According to the Toronto Star, in the Parliament of Canada in 2013, only 47 of the MPs in the House of Commons listed their past profession as ‘lawyer’, this number has steadily decreased from the 1860s to the present. In the same year 97 MPs have listed their backgrounds as business or consulting.


Similarly in the United States a study done by the Congressional Research Service in 2012 shows that members whose occupations were in the banking or business sector slightly surpassed those from legal backgrounds in the House of Representatives.


Figures aside, what do these changes mean?
Unlike in the past, when ‘lawyers should be legislators’ was the natural conclusion, today politics has many facets. In the present, companies are not the only entities that need marketing strategies, governments do as well.


In a capitalist society Parliament is no longer a courtroom with the public acting as the judge, rather, it’s a marketplace where everyone tries to grab the biggest customer share. In this context knowing how to run a business would certainly prove an advantage.


Furthermore, according to Prof. Kumara, politics and the economy cannot be viewed in isolation.


“The government provides solutions for societal issues. This isn’t just politics, you have to provide solutions to a wide range of economic issues as well, thus business is also relevant to politics,” he added.


This is especially true when considering the recent financial crisis, and the drastic economic reforms that many countries had to undergo.

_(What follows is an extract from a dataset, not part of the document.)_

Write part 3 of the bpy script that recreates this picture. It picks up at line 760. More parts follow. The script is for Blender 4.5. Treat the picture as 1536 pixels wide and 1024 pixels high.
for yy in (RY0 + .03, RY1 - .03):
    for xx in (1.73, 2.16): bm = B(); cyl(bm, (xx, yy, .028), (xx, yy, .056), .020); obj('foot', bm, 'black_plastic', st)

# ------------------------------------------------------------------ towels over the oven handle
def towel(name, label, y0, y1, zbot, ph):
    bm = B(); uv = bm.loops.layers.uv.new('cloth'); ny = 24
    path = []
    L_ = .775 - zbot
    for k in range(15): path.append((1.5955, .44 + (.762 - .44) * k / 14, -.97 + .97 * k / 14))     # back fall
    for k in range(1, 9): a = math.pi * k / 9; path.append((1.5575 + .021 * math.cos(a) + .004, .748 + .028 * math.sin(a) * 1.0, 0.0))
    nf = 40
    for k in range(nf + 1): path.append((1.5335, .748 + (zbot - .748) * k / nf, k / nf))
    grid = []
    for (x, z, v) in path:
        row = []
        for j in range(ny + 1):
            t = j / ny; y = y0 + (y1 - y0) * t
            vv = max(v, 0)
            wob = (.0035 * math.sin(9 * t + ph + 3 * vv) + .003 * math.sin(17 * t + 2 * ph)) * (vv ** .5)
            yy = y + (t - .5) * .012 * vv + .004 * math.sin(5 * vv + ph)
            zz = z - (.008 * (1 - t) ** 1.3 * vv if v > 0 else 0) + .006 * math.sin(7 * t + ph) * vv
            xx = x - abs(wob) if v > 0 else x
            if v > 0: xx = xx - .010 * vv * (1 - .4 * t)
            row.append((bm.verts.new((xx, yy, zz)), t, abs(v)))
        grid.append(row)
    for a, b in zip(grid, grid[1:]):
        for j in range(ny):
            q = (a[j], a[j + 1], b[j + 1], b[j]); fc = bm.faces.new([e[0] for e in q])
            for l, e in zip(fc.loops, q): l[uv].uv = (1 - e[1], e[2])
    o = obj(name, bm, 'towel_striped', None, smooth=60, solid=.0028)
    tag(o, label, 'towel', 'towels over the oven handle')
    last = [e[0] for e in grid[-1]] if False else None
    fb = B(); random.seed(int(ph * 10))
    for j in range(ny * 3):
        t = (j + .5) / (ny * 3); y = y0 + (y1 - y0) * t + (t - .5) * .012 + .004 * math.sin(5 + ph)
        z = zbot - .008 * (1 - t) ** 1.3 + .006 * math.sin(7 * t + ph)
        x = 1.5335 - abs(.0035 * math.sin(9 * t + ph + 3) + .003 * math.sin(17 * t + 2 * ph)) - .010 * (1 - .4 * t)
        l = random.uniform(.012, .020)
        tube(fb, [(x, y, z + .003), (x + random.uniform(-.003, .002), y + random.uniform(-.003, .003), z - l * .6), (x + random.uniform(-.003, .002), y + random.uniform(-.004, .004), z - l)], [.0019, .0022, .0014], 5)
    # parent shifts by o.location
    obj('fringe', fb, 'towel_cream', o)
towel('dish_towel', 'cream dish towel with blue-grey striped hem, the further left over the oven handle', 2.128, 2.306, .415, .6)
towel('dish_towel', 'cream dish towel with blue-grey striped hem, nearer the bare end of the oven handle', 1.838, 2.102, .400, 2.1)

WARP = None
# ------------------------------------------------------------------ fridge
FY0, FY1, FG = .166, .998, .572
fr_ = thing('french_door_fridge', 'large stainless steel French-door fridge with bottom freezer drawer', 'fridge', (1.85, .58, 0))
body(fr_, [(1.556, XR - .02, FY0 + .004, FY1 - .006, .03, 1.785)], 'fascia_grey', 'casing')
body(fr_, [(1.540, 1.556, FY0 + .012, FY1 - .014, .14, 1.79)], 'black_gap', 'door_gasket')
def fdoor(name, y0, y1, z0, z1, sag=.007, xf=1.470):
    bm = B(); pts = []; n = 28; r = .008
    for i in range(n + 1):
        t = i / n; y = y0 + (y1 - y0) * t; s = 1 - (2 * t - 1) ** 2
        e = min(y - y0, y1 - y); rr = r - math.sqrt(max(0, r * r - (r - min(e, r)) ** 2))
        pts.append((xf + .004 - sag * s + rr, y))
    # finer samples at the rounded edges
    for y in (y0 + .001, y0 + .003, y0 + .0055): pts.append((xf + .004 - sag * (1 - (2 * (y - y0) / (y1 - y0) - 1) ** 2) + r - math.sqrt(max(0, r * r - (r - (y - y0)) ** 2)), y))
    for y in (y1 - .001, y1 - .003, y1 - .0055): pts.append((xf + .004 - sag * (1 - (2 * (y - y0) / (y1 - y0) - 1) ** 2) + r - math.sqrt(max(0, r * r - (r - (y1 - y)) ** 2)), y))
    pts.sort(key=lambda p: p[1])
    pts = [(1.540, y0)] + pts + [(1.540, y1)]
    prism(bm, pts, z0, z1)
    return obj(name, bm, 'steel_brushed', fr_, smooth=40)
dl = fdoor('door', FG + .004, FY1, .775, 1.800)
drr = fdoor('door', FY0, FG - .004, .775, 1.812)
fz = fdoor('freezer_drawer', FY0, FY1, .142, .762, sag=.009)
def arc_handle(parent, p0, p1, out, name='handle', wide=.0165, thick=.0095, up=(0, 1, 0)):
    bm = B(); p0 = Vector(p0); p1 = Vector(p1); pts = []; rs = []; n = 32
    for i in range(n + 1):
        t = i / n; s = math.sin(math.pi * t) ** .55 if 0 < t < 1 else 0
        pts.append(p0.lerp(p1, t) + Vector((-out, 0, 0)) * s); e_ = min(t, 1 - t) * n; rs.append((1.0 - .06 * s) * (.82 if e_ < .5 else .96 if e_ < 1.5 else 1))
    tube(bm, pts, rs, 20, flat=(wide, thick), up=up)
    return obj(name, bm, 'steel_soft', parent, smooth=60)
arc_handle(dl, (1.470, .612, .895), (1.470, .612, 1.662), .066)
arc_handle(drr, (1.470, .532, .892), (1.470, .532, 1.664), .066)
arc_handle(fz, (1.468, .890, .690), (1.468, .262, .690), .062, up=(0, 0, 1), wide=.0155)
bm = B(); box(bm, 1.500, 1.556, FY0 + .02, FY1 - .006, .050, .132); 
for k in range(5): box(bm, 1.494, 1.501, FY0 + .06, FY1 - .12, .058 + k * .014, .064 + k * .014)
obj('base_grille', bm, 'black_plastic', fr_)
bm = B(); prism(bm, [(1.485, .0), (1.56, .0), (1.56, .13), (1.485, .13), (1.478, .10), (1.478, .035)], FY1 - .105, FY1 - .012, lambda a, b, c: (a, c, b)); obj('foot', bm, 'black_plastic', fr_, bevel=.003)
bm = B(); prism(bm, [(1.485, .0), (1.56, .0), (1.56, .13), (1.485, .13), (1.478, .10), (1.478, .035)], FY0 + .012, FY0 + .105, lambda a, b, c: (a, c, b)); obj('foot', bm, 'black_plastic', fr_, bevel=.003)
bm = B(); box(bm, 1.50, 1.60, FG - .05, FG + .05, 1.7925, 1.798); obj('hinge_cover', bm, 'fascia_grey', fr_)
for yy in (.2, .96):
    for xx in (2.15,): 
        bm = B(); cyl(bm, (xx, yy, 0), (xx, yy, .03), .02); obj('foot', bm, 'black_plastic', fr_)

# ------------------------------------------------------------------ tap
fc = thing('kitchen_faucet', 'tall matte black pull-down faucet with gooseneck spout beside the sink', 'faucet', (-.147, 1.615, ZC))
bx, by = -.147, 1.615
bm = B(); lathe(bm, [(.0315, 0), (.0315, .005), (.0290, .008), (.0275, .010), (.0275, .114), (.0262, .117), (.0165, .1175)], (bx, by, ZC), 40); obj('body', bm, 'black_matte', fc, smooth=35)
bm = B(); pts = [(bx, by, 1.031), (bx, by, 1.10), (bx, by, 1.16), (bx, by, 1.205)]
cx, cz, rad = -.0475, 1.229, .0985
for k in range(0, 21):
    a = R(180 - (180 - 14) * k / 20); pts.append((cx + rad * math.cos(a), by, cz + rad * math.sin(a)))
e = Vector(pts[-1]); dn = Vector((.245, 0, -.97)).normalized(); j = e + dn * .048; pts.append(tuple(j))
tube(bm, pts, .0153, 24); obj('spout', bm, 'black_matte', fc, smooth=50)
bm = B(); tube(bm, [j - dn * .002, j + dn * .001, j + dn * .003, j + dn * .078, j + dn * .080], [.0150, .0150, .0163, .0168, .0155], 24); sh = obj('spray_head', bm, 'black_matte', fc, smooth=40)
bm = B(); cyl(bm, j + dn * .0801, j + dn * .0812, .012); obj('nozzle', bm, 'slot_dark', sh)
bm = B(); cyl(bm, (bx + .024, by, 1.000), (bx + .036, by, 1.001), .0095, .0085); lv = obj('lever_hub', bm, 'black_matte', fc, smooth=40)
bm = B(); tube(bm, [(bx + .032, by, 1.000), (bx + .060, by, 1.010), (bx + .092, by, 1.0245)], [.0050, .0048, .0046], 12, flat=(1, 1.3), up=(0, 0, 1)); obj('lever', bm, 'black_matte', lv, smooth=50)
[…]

But do businessmen really know what is best for one’s country?


There are many times when one would think that politics can use some business-sense, but both present and past experiences show that success in running companies does not equate to success in running a country. The primary example for this is the present US President Donald Trump. 

Speaking to Ceylon Today, Professor Desmond Mallikarachchi, former Head of the Department of Philosophy in Peradeniya, said there are many risks of having so many businessmen involved in politics.


“Today, everyone is a businessman in Parliament, since everyone has their own side businesses. There are so many conflicts of interests, where they make the law to suit their own businesses. Even if you take lawyers, they also do businesses as well... their main motivation in coming to politics is their own commercial interest,” he added.


There is no need for examples in the local context; as no Sri Lankan is a stranger to politicians having field days on tax payers’ money. But is there a solution?


Professional diversity


Some say that having representations of different careers might be the answer. According to Professor Mallikarachchi, Parliament is divided along two binaries, with very little career diversity.


“Our Parliament is currently composed of two binaries; there are very little representations of other professions. We have only two engineers and very few doctors. I don’t believe being a businessman is the same as being a professional, they are not intellectuals and most often they are not educated,” he added.


However, there is a fine example we can take from India – that is the All India Professionals’ Congress, a party chaired by Shashi Tharoor, Indian politician and former Under-Secretary General to the United Nations.


In an article written to The Quint, Tharoor writes,


“Before I entered politics myself, one of my more frequent laments had been about the abdication by the Indian educated professional classes of our political responsibility for our own destiny.”


He further states, professionals with skills and qualifications but no political background should come into politics and this eventually would be the democracy’s salvation.  It remains to be seen whether this initiative would truly salvage a system that was damaged by decades of corruption. 

Yet, it is worth considering whether
Sri Lanka should focus on professional diversity in politics as much as gender diversity.